Let $$A$$ be a matrix of order $$2 \times 2$$, whose entries are from the set $$\{0, 1, 2, 3, 4, 5\}$$. If the sum of all the entries of $$A$$ is a prime number $$p, 2 < p < 8$$, then the number of such matrices $$A$$ is ______

We need to count $$2 \times 2$$ matrices with entries from $$\{0, 1, 2, 3, 4, 5\}$$ whose entry sum is a prime $$p$$ with $$2 < p < 8$$.

The primes in the range $$(2, 8)$$ are $$p = 3, 5, 7$$.

We need the number of solutions to $$a + b + c + d = p$$ where $$0 \leq a, b, c, d \leq 5$$.

Case 1: $$p = 3$$

Without the upper bound constraint, the number of non-negative integer solutions is $$\binom{3+3}{3} = \binom{6}{3} = 20$$.

Since no variable can exceed 3 when the sum is 3, all solutions satisfy the upper bound. Count = 20.

Case 2: $$p = 5$$

Unrestricted: $$\binom{8}{3} = 56$$.

Since the sum is 5, no single variable can exceed 5, so the upper bound constraint is automatically satisfied.

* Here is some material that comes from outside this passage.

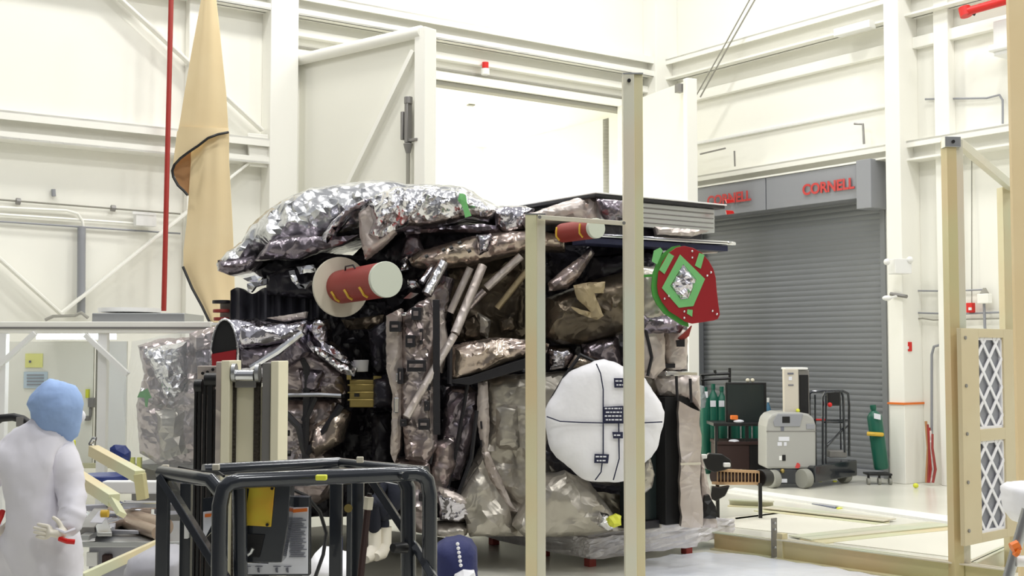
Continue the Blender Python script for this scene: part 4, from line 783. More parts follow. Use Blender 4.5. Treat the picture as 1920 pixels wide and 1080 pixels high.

Count = 56.

Case 3: $$p = 7$$

Unrestricted: $$\binom{10}{3} = 120$$.

Subtract cases where any variable $$\geq 6$$: if $$a \geq 6$$, let $$a' = a - 6$$, then $$a' + b + c + d = 1$$, giving $$\binom{4}{3} = 4$$ solutions.

By symmetry across all 4 variables: subtract $$4 \times 4 = 16$$.

Count = $$120 - 16 = 104$$.

Total:

$$20 + 56 + 104 = 180$$

The correct answer is $$\boxed{180}$$.